How to compare tab-delimited files using Excel

So you have PFDAVAdmin_export.txt and ExFolders_export.txt and you want to compare them. Excel is extremely powerful in situations like this. I will not go into details regarding Excel but please comment if you want me to clarify something.
  1. Open up Excel. Create two tabs, SOURCE and REPLICA.
  2. On the SOURCE tab, choose Data -> From Text and import PFDAVAdmin_export.txt. Choose Delimited, Next>, Tab, Finish.
  3. On the REPLICA tab, do the same but for ExFolders_export.txt.
  4. I tend to change the size of the columns and change font to size 8 to get a better overview.
  5. Also, you should select Column A and choose Sort A to Z and expand the selection so you have the same order to make it easier to browse.
  6. If you review the columns, you will figure out that the important columns are the following and those are the one you want to compare:
    • PR_DISPLAY_NAME
    • PR_CONTENT_COUNT
      There are a few other ones which might be good for troubleshooting but things like size tend not to always be exactly the same.
  7. But first, you must check the number of rows – are they the same? I have found that PFDAVAdmin sometimes export structures from content not on the local server and ExFolder doesn’t so before we do some comparison, check this so we don’t have some extreme differences here. But besides that, the number of folders should match – otherwise something is wrong (maybe some folders are not replicating at all?) and you need to fix that before continuing.
  8. So before each “interesting” column above, add another column to the left of that and there we should add a formula that compares the two tabs. Example:
  9. On both tabs, add columns left of the two important columns so it looks like this:
  10. On the REPLICA tab, perform the folloiwing:
  11. In B column, write the following formula and drag it to the bottom:
    =IF(C2=SOURCE!C2;”EXIST”;”MISSING”)
  12. In D column, write the following formula and drag it to the bottom:
    =IF(E2=SOURCE!E2;”SAME”;”***NOT SAME***”)
  13. Check B column – does all of them say EXIST. This check is only to double check that you did steps to sort the order and check the number of rows :).
  14. But the interesting part is column D where you can see if the number of items doesn’t match.

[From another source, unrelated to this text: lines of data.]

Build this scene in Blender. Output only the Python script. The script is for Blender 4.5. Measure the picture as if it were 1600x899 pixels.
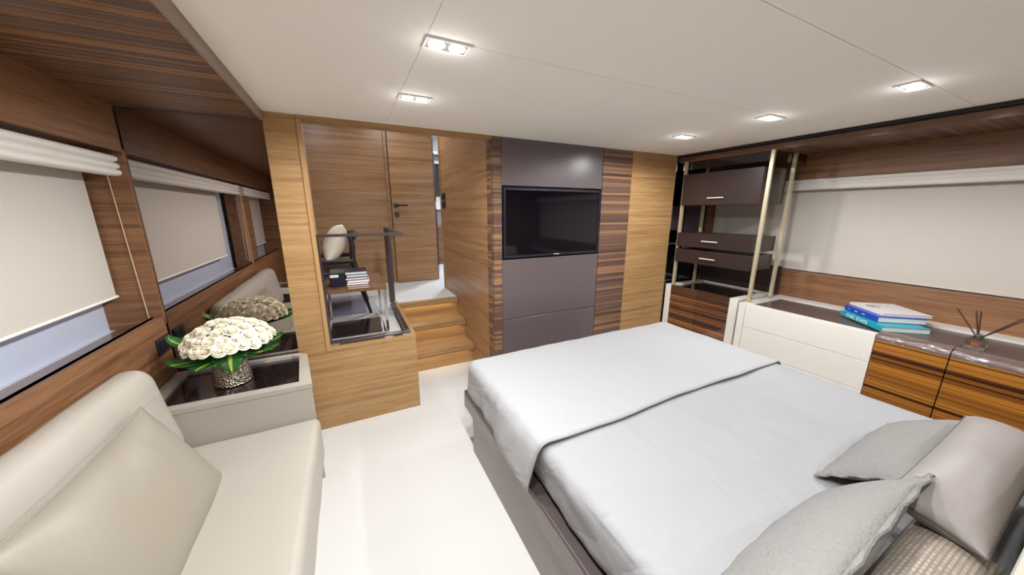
import bpy, bmesh, math, random
from mathutils import Vector, Matrix, noise
random.seed(7)
R = math.radians
SC = bpy.context.scene
COL = SC.collection
for o in list(bpy.data.objects):
    bpy.data.objects.remove(o, do_unlink=True)

# ------------------------------------------------------------------ camera
cam_d = bpy.data.cameras.new('camera'); cam = bpy.data.objects.new('camera', cam_d); COL.objects.link(cam)
PITCH, YAW = R(13.06), R(26.38)
fw = Vector((math.sin(YAW)*math.cos(PITCH), math.cos(YAW)*math.cos(PITCH), -math.sin(PITCH)))
rt = Vector((math.cos(YAW), -math.sin(YAW), 0)); up = rt.cross(fw)
cam.matrix_world = Matrix(((rt.x, up.x, -fw.x, 0), (rt.y, up.y, -fw.y, 0), (rt.z, up.z, -fw.z, 1.5), (0, 0, 0, 1)))
cam_d.sensor_fit = 'HORIZONTAL'; cam_d.sensor_width = 36; cam_d.lens = 513.4/1600*36; cam_d.clip_start = .01
SC.camera = cam
# ------------------------------------------------------------------ world, exposure
W = bpy.data.worlds.new('world'); SC.world = W; W.use_nodes = True
bg = W.node_tree.nodes['Background']; bg.inputs[0].default_value = (.42, .62, 1.0, 1); bg.inputs[1].default_value = 1.2
vs = SC.view_settings
vs.view_transform = 'Standard'; vs.look = 'None'; vs.gamma = 1; vs.use_curve_mapping = False
vs.exposure = 0.46
SC.cycles.max_bounces = 12; SC.cycles.diffuse_bounces = 8; SC.cycles.glossy_bounces = 6
LAMP_W = {1: 46.0, 0: 30.0}   # ceiling downlights: aisle row, dimmer row above the right side of the bed
CEILING_FILL_W = {1: .22, 0: .2}    # weak point lights added below the lenses to brighten the ceiling
LAMP_C = (.95, .965, .98)

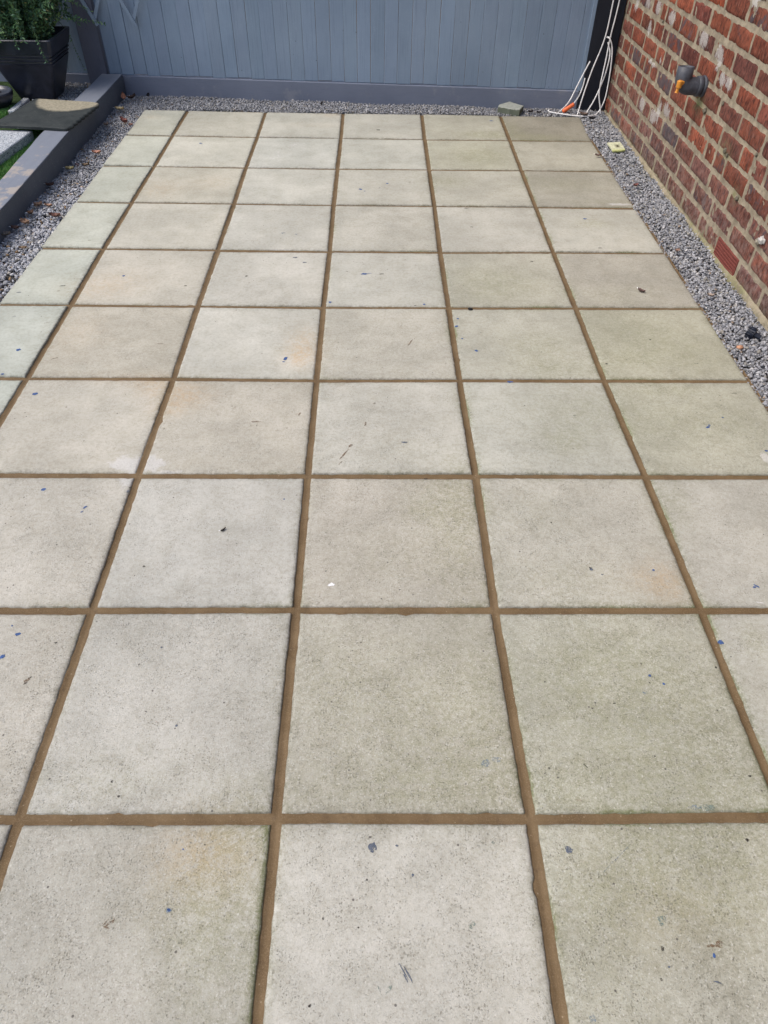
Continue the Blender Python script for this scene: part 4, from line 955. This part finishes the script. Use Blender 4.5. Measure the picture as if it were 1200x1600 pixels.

Now, you might get a lot of folders which are ***NOT SAME*** which could be perfectly normal. I’ve seen situations where if differs on a few items but when actually checking with Outlook, the number of items are the same. You could add a column F and add formula and drag it to the bottom to see number of items it differs and maybe just skip those with only 1-2 items difference:
=E2-SOURCE!E2

If you notice some folders not updating – time to troubleshoot but that’s out of scope for this article. There are plenty of guides how to figure out which items are causing the folders not to be up to date.